Question

Let $f\left(x\right)=\text{sec}x+\tan x,g\left(x\right)=\frac{\left[\tan x\right]}{1-\text{sec}x}$.

Statement 1: $g$ is an odd function.

Statement 2: $f$ is neither an odd function nor an even function.

• A. Statement 1 is true
• B. Statement 2 is true
• C. Statements 1 and 2 both are true
• D. Statements 1 and 2 both are false

Answer 1

The correct option is C

Statements 1 and 2 both are true

Explanation for the correct answer:

Checking the truth of the two statements:

Step 1: Given information:

Given that: $f\left(x\right)=\text{sec}x+\tan x,g\left(x\right)=\frac{\left[\tan x\right]}{1-\text{sec}x}$

An odd function is one where $f(-x)=-f\left(x\right)$

An even function is one where $f(-x)=f\left(x\right)$

Step 2: Checking whether $\mathrm{f}$ is an odd or even function

$$\begin{gathered} f(-x)=\text{sec}(-x)+\tan (-x) \\ =\text{sec}x-\tan x \\ \ne -f\left(x\right) \end{gathered}$$

Therefore, $\mathrm{f}$ is neither an odd function nor an even function.

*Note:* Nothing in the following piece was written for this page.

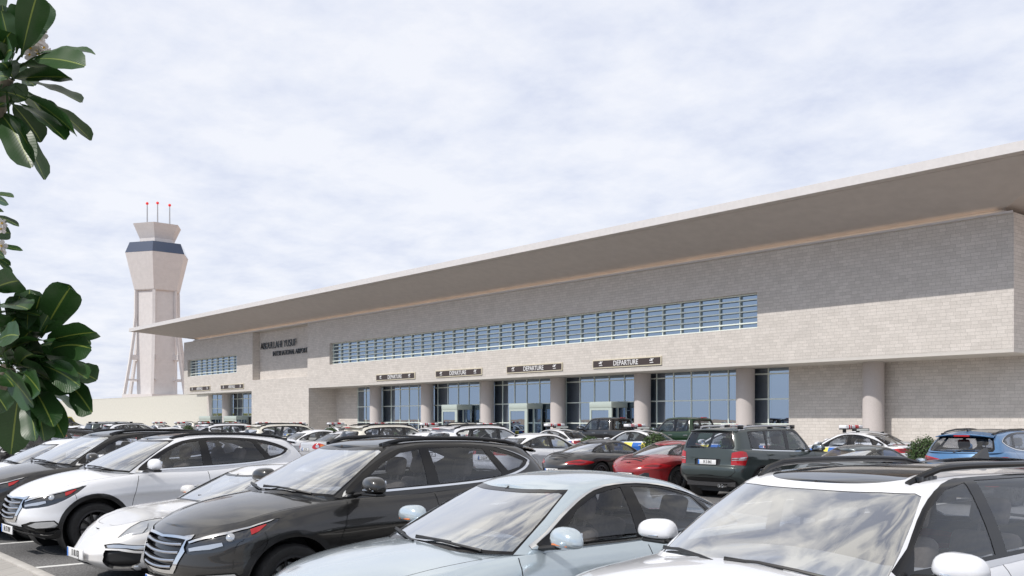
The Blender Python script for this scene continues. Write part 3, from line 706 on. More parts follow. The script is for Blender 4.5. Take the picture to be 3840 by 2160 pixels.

Step 3: Checking if $\mathrm{g}$ is an odd function:

$\begin{array}{rcl}g(-x)& =& \frac{\tan (-x)}{1-\text{sec}(-x)}\\ & =& -\frac{\tan x}{1-\text{sec}x}\\ & =& -g\left(x\right)\end{array}$

Therefore, $\mathrm{g}$ is an odd function.

So, both statement 1 and statement 2 are true.

Hence, option (C) is the correct answer.